Tex Mex, comfort fare at Zen West

TABLE TALK

September 27, 2006|By SLOANE BROWN

The owners of the popular York Road eatery Cafe Zen are bringing what they hope will quickly become another favorite hangout to the neighborhood. They plan to open Zen West this week in the space that used to be Gator's.

Restaurant consultant Spike Owen says he was brought in by the brother-and-sister team of Po and Jo Chang to help create their spin on the roadside diners they grew up with in Texas.

Owen says he and the Changs have spent the past year gutting the place and giving it a whole new look.

Now, when you enter Zen West, you'll find a dining room -- seating about 75 -- to the left. In a salute to the American roadhouse, Owen says they had a muralist paint advertising icons from the 1950s over many of the walls.

A long banquette runs the length of one wall, while tables handmade by Po Chang sport more painted advertising logos, as well as traditional Southwestern symbols. The floors are Brazilian cherry wood and tile.

If you hang a right from the foyer, you'll find the bar area, featuring a 22-seat concrete-topped bar. Owen says the front of the bar looks like it's made of leather, but it's actually rusted steel coated in polyurethane.

"Po and I learned to weld, so we went crazy on some ironwork," says Owen. And you'll see the fruits of their labors on the back bar. Several high-top tables bring total seating in the area to about 40.

And then there's the decor. One wall is adorned with old pinball machine covers, complete with lights. Another wall in the bar may well become a destination in itself. Owen says it's a huge scene of horses running on a vista, painted by one of Baltimore's most famous artists -- who just happens to be a Cafe Zen regular -- Raoul Middleman.

Owen describes the menu as a combination of traditional Tex Mex and American comfort foods.

You'll find appetizers like chili con queso ($3.25-$4.25); crab-and-roasted-corn quesadilla ($9.95); and fried calamari ($8.95). There are also homemade tamales, with the fillings changing every couple of weeks.
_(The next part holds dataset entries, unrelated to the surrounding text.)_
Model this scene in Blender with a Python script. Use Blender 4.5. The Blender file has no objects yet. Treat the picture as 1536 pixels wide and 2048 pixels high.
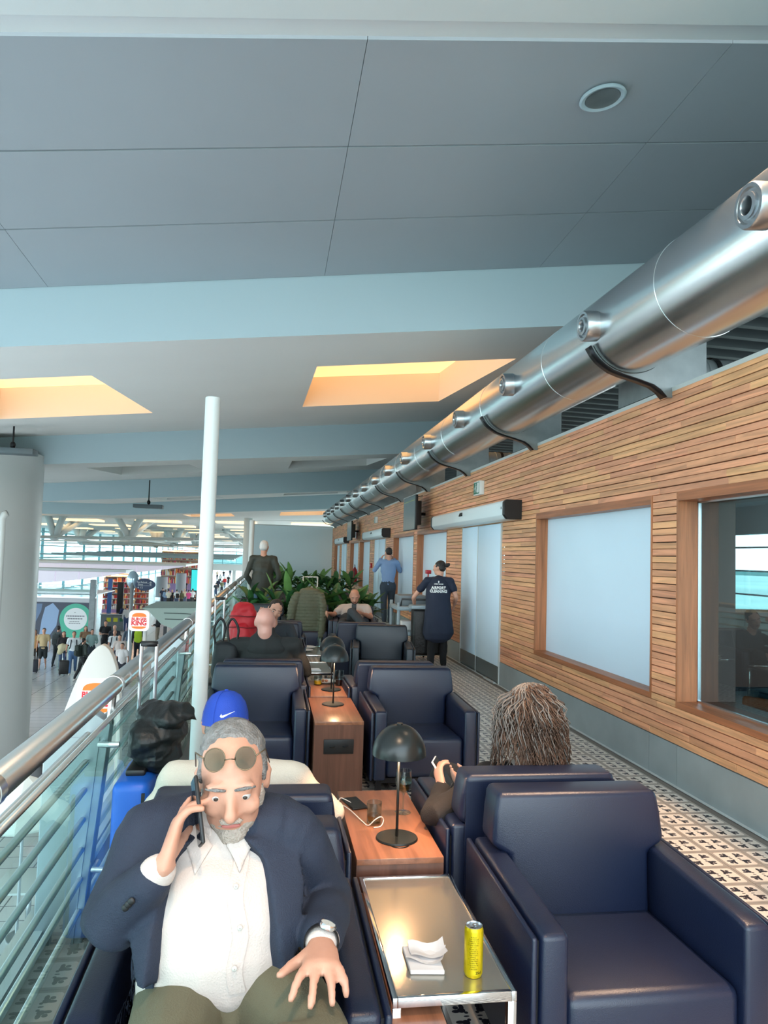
import bpy, bmesh, math, random
import numpy as np
from mathutils import Vector, Matrix, noise
random.seed(7)
SC = bpy.context.scene
COL = SC.collection
PI = math.pi

# ------------------------------------------------------------------ camera, world, light
EYE = 1.6
FPX = 1479.0
YAW, PITCH, ROLL = math.atan(225 / FPX), math.atan(90.8 / FPX), 0.030
_f = Vector((math.sin(YAW) * math.cos(PITCH), math.cos(YAW) * math.cos(PITCH), math.sin(PITCH)))
_r = Vector((math.cos(YAW), -math.sin(YAW), 0)); _u = _r.cross(_f)
CR = _r * math.cos(ROLL) + _u * math.sin(ROLL)
CU = -_r * math.sin(ROLL) + _u * math.cos(ROLL)
cam = bpy.data.cameras.new('camera'); cam.sensor_fit = 'VERTICAL'; cam.sensor_height = 36; cam.lens = 36 * FPX / 2048
cam.clip_start = 0.05; cam.clip_end = 2000
camo = bpy.data.objects.new('camera', cam); COL.objects.link(camo)
camo.matrix_world = Matrix(((CR.x, CU.x, -_f.x, 0), (CR.y, CU.y, -_f.y, 0), (CR.z, CU.z, -_f.z, EYE), (0, 0, 0, 1)))
SC.camera = camo
SC.view_settings.view_transform = 'Standard'; SC.view_settings.look = 'None'; SC.view_settings.gamma = 1
SC.view_settings.use_curve_mapping = False
SC.view_settings.exposure = 0.15

W = bpy.data.worlds.new('sky'); SC.world = W; W.use_nodes = True
nt = W.node_tree; nt.nodes.clear()
wo = nt.nodes.new('ShaderNodeOutputWorld'); bg = nt.nodes.new('ShaderNodeBackground')
tc = nt.nodes.new('ShaderNodeTexCoord'); sp = nt.nodes.new('ShaderNodeSeparateXYZ'); rp = nt.nodes.new('ShaderNodeValToRGB')
nt.links.new(tc.outputs['Generated'], sp.inputs[0]); nt.links.new(sp.outputs['Z'], rp.inputs[0])
rp.color_ramp.elements[0].position = 0.0; rp.color_ramp.elements[0].color = (0.82, 0.93, 0.96, 1)
rp.color_ramp.elements[1].position = 0.9; rp.color_ramp.elements[1].color = (0.55, 0.76, 0.95, 1)
nt.links.new(rp.outputs[0], bg.inputs[0]); bg.inputs[1].default_value = 6.0
nt.links.new(bg.outputs[0], wo.inputs[0])


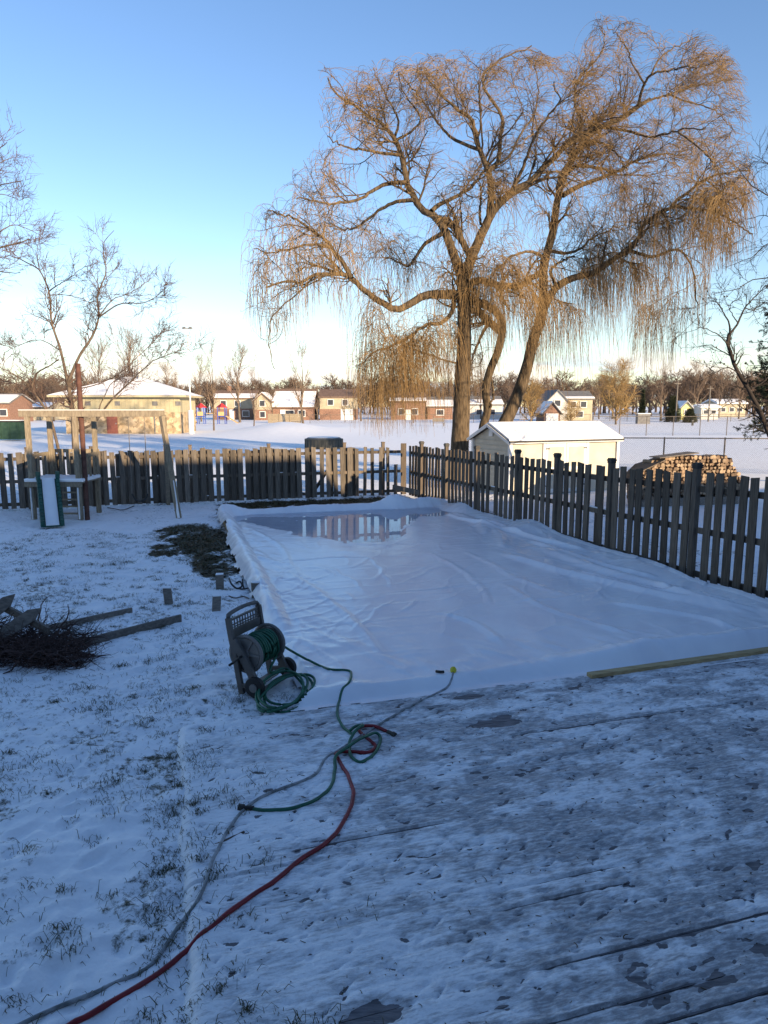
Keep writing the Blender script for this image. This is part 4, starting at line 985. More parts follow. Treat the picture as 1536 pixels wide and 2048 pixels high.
# ------------------------------------------------------------------ trees
tr_ = np.random.default_rng(99)
def grow(st, d, ln, r0, n, jit, up, tip=.35, wind=(0, 0, 0)):
    m = len(st); P = np.zeros((m, n, 3)); p = st.copy(); d = d / (np.linalg.norm(d, axis=1, keepdims=True) + 1e-9)
    up = np.broadcast_to(np.asarray(up, float), (m,)); wv = np.array(wind, float)
    for i in range(n):
        P[:, i] = p
        d = d + tr_.normal(0, jit, (m, 3)); d[:, 2] += up; d = d + wv
        d /= np.linalg.norm(d, axis=1, keepdims=True)
        p = p + d * (ln / (n - 1))[:, None]
    return P, r0[:, None] * np.linspace(1, tip, n)[None]
def sprout(P, Rr, per, t0, ang, lf, ljit=.35, rf=.6, up=.0, rmin=.004, per_len=False, tmax=1.0):
    """starting points, directions, lengths and radii of side shoots along the branches P"""
    m, n, _ = P.shape; L_ = np.linalg.norm(np.diff(P, axis=1), axis=2).sum(1)
    cnt = np.maximum(1, np.round(per * L_ + tr_.uniform(-.5, .5, m))).astype(int) if per_len else np.full(m, per)
    b = np.repeat(np.arange(m), cnt); k = len(b); t = t0 + (tmax - t0) * tr_.random(k); f = t * (n - 1); i = np.minimum(f.astype(int), n - 2); q = (f - i)[:, None]
    st = P[b, i] * (1 - q) + P[b, i + 1] * q; tg = P[b, i + 1] - P[b, i]; tg /= np.linalg.norm(tg, axis=1, keepdims=True) + 1e-9
    rv_ = tr_.normal(0, 1, (k, 3)); rv_ -= (rv_ * tg).sum(1, keepdims=True) * tg; rv_ /= np.linalg.norm(rv_, axis=1, keepdims=True)
    a = tr_.normal(ang, .22, k)[:, None]; d = tg * np.cos(a) + rv_ * np.sin(a); d[:, 2] += up
    r = Rr[b, i]; ln = lf * tr_.uniform(1 - ljit, 1 + ljit, k) * (1.15 - .55 * t)
    return st, d, ln, np.maximum(r * rf, rmin), b
m_bark = M('willow_bark', (.052, .037, .023), (.135, .098, .060), scale=3.2, stretch=(4, 4, 1), rough=.9, bump=.8, bscale=5, bdist=.05)
m_wbranch = M('willow_branch_bark', (.055, .039, .026), (.12, .087, .055), scale=3, rough=.9, bump=.3)
m_wtwig = M('willow_twig', (.18, .112, .048), (.32, .205, .088), scale=.35, rough=.7)
m_bark2 = M('grey_brown_bark', (.075, .056, .042), (.15, .115, .088), scale=5, rough=.9, bump=.4)
m_twig2 = M('red_brown_twig', (.085, .054, .044), (.15, .098, .075), scale=.8, rough=.8)
m_dbark = M('dark_shaded_bark', (.022, .017, .014), (.045, .036, .03), scale=5, rough=.9, bump=.4)  # the leaning sapling's shade is put into this dark bark colour
m_gtwig = M('far_twig', (.15, .105, .075), (.24, .175, .125), scale=.2, rough=.85)

# ---- the willow: limbs traced as paths, each with its own depth
WD = 26.0
def wl(pts, r0, r1, d0=0., d1=0.):
    return pts, r0, r1, d0, d1
K = .7005
LIMBS = [
 wl([(654, 1335), (656, 1235), (660, 1150), (663, 1050), (668, 950), (668, 850), (665, 780), (668, 735)], .37, .215),
 wl([(668, 760), (640, 690), (615, 620), (590, 580), (550, 555), (525, 520), (505, 470), (490, 400), (460, 340), (420, 300), (350, 260), (300, 220), (275, 180)], .19, .025, 0, 1.5),
 wl([(685, 690), (660, 640), (640, 603), (595, 582)], .11, .13, 0, .3),
 wl([(505, 478), (450, 482), (400, 505), (370, 525), (300, 540), (240, 530), (190, 525)], .085, .02, .5, -2),
 wl([(525, 528), (470, 535), (420, 562), (370, 600), (330, 612), (270, 590)], .075, .02, .3, 2.5),
 wl([(575, 560), (600, 540), (660, 510), (700, 480), (735, 430), (770, 390)], .085, .03, .2, 2.5),
 wl([(490, 400), (440, 395), (380, 385), (330, 378), (280, 350)], .065, .018, .8, -1.5),
 wl([(470, 350), (480, 300), (440, 220), (405, 150)], .05, .015, .9, 3),
 wl([(470, 360), (520, 330), (545, 290), (500, 230), (480, 165)], .05, .015, .8, -1),
 wl([(672, 745), (690, 690), (712, 640), (740, 580), (762, 545), (800, 510), (850, 480), (880, 450), (930, 400), (1000, 345), (1060, 318), (1120, 290)], .20, .045, 0, -1.8),
 wl([(742, 575), (745, 500), (735, 440), (712, 380), (700, 330), (690, 300), (640, 262), (600, 220), (560, 170)], .14, .025, 0, -1.2),
 wl([(735, 445), (765, 420), (772, 350), (780, 300), (752, 250), (722, 200), (740, 150), (800, 110), (860, 95)], .085, .02, -.4, 1.2),
 wl([(760, 430), (800, 400), (830, 340), (870, 280), (880, 200), (870, 130)], .05, .015, 0, 2.5),
 wl([(800, 512), (830, 450), (850, 400), (870, 350), (905, 290), (942, 240), (920, 190)], .07, .018, -.6, -3),
 wl([(712, 385), (660, 365), (620, 340), (582, 290), (522, 210), (482, 165)], .065, .018, -.4, 2.2),
 wl([(716, 600), (713, 560), (718, 520), (712, 482)], .05, .03, 0, -.6),
 wl([(662, 800), (610, 798), (560, 800), (520, 820), (480, 840), (430, 820), (390, 790), (345, 750), (320, 740), (280, 738), (240, 745), (200, 765), (150, 760), (100, 775)], .18, .025, 0, -2.8),
 wl([(347, 752), (325, 710), (300, 680), (280, 650), (240, 620), (200, 590), (160, 570), (110, 560)], .09, .02, -1.5, -.5),
 wl([(285, 662), (240, 655), (190, 662), (150, 672), (110, 680), (70, 665)], .05, .015, -1.4, -3.2),
 wl([(240, 745), (200, 790), (150, 830), (120, 870), (112, 940), (125, 1010)], .03, .010, -2, -2.4),
 wl([(640, 805), (632, 850), (600, 880), (560, 885), (530, 905), (490, 930), (450, 950), (400, 970), (370, 1000)], .09, .02, 0, -2.2),
 wl([(530, 905), (500, 960), (470, 1010), (440, 1050)], .04, .012, -1.2, -1),
 wl([(652, 995), (610, 985), (570, 970), (530, 958), (480, 925)], .04, .012, 0, -1.8),
 wl([(604, 625), (560, 652), (530, 690), (510, 716), (470, 700), (430, 690)], .085, .02, 0, 1.8),
 wl([(676, 780), (710, 757), (760, 770), (820, 775), (860, 752), (892, 735)], .12, .10, 0, .9),
 wl([(715, 1310), (720, 1190), (735, 1130), (730, 1070), (745, 1010), (765, 960), (778, 890), (762, 850), (730, 830), (684, 818)], .17, .13, 1.3, .1),
 wl([(775, 905), (745, 882), (712, 850), (680, 838)], .15, .12, 1.1, .1),
 wl([(735, 885), (715, 920), (700, 960), (680, 1012)], .07, .02, 1.0, 1.6),
 wl([(742, 1020), (752, 1080), (745, 1120)], .05, .04, 1.2, .9),
 wl([(745, 1320), (770, 1195), (785, 1165), (820, 1090), (850, 1000), (865, 930), (890, 860), (895, 800), (895, 730), (905, 680), (920, 630), (930, 560), (940, 500), (947, 460), (980, 410), (1010, 360), (1060, 320), (1120, 295), (1165, 262), (1200, 240)], .30, .06, 1.0, .8),
 wl([(888, 850), (930, 780), (980, 750), (1040, 735), (1090, 700), (1140, 672), (1165, 640), (1180, 600), (1220, 570), (1260, 545), (1310, 500), (1370, 465), (1430, 450), (1490, 445)], .16, .02, .8, -2.2),
 wl([(1260, 545), (1320, 553), (1380, 560), (1440, 590), (1490, 632)], .055, .018, -1, -3),
 wl([(1140, 672), (1200, 690), (1240, 680), (1270, 668), (1300, 690), (1325, 740), (1332, 820), (1340, 890)], .065, .014, -.2, 1.8),
 wl([(908, 672), (960, 680), (1010, 662), (1030, 640), (1080, 615), (1130, 600)], .07, .018, .8, 3),
 wl([(940, 525), (960, 455), (1000, 430), (1060, 440), (1100, 450)], .085, .05, .8, 1.4),
 wl([(950, 515), (990, 492), (1040, 472), (1100, 450), (1170, 412), (1240, 395), (1300, 402)], .10, .02, .8, 2.4),
 wl([(1000, 352), (1002, 300), (985, 250), (995, 180), (1060, 110), (1072, 45)], .07, .014, .8, 1.8),
 wl([(1165, 262), (1178, 210), (1200, 172), (1260, 158), (1330, 148)], .06, .015, .8, -1),
 wl([(1060, 320), (1130, 330), (1200, 348), (1280, 330), (1360, 325)], .06, .015, .8, -2.2),
 wl([(1120, 290), (1180, 250), (1250, 228), (1330, 200), (1420, 190)], .055, .015, .8, 2.8),
 wl([(1015, 360), (1060, 365), (1110, 400), (1130, 445)], .045, .018, .8, -1.4),
 wl([(1200, 175), (1230, 120), (1285, 85), (1340, 62)], .035, .012, .6, 2),
 wl([(1185, 200), (1150, 140), (1130, 90), (1080, 30)], .035, .012, .6, -1.4),
 wl([(897, 692), (860, 676), (810, 686), (770, 720), (735, 762)], .06, .018, .8, -1.4),
 wl([(930, 770), (915, 730), (950, 700), (985, 690)], .06, .03, .8, 2.4),
 wl([(1360, 470), (1390, 500), (1395, 545)], .03, .012, -1.5, -2),
 wl([(1250, 225), (1310, 250), (1380, 270), (1440, 330)], .035, .012, 1.5, 1),
 wl([(1280, 335), (1340, 380), (1390, 440), (1420, 520)], .03, .012, -1.5, -3),
]
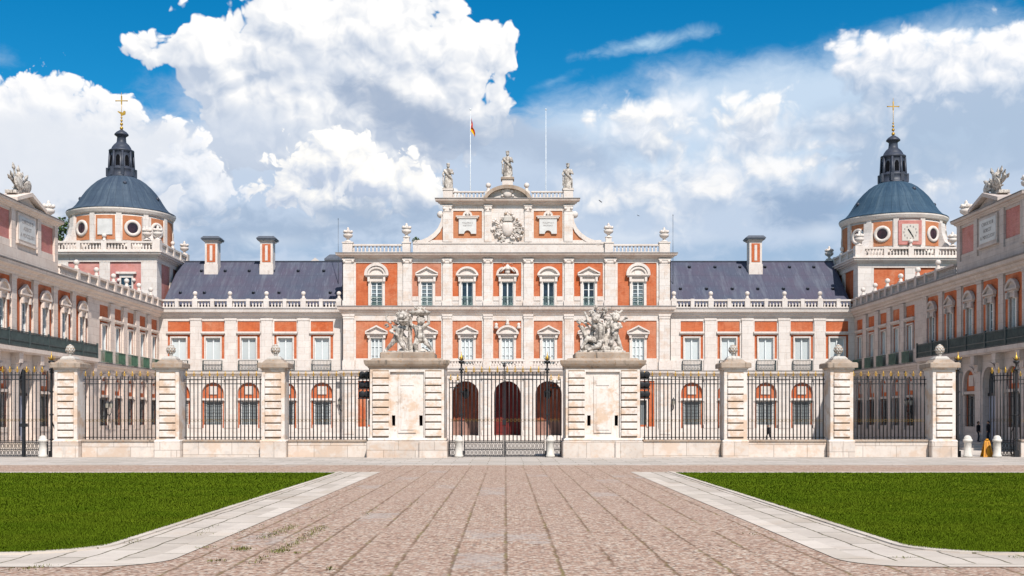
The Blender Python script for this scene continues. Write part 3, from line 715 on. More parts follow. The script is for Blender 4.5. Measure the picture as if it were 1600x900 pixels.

Right now, you'll find them stuffed with chicken and green chili ($5.95).

The soup section is worth mentioning because you have your choice of east Texas chili ($3.95 cup/$4.95 bowl) or tortilla soup ($4.95).

The Tex Mex menu offers tacos filled with your choice of grilled chicken, grilled beef, grilled shrimp, beans and cheese, or fish ($7.25-$10.95); enchiladas ($8.50-$9.95); burritos ($7.95-$9.95) or fajitas -- beef, chicken, portobello and veggies, shrimp, or beef and chicken ($12.95-$16.95).

Other entrees include the roadside-diner staple of chicken-fried steak ($14.95); dry-rubbed New York strip ($21.95); grilled shrimp skewers and chorizo cheese grits ($17.95); and the catch of the day (market price).

There are also several burger and sandwich choices, including barbecue carnitas sandwich ($7.50); fried chicken sandwich ($8.95) and, yes, a Maryland crab-cake sandwich (market price).

Zen West, 410-323-3368, is at 5916 York Road. Its hours are scheduled to be 11:30 a.m. to 11 p.m. Monday through Thursday, 11:30 a.m. to 11:30 p.m. Friday and Saturday, and 11:30 a.m. to 10 p.m. Sunday. The bar will stay open later.

The entire restaurant and bar are nonsmoking and seating is on a first-come, first-serve basis. Reservations will be taken only for parties of eight or more.

A new Phillips

Speaking of roadside eateries, if you're traveling up Interstate 95, you may have noticed an old friend along the way. Phillips Famous Seafood Express quietly opened in the Maryland House Travel Plaza at the beginning of the summer, but just celebrated its grand opening.

Spokesman Todd Yuhanick says this Phillips is similar to the ones you'll find in airports. The food is quick-to-go, like crab cake platters and sandwiches, crab pretzels and fried shrimp.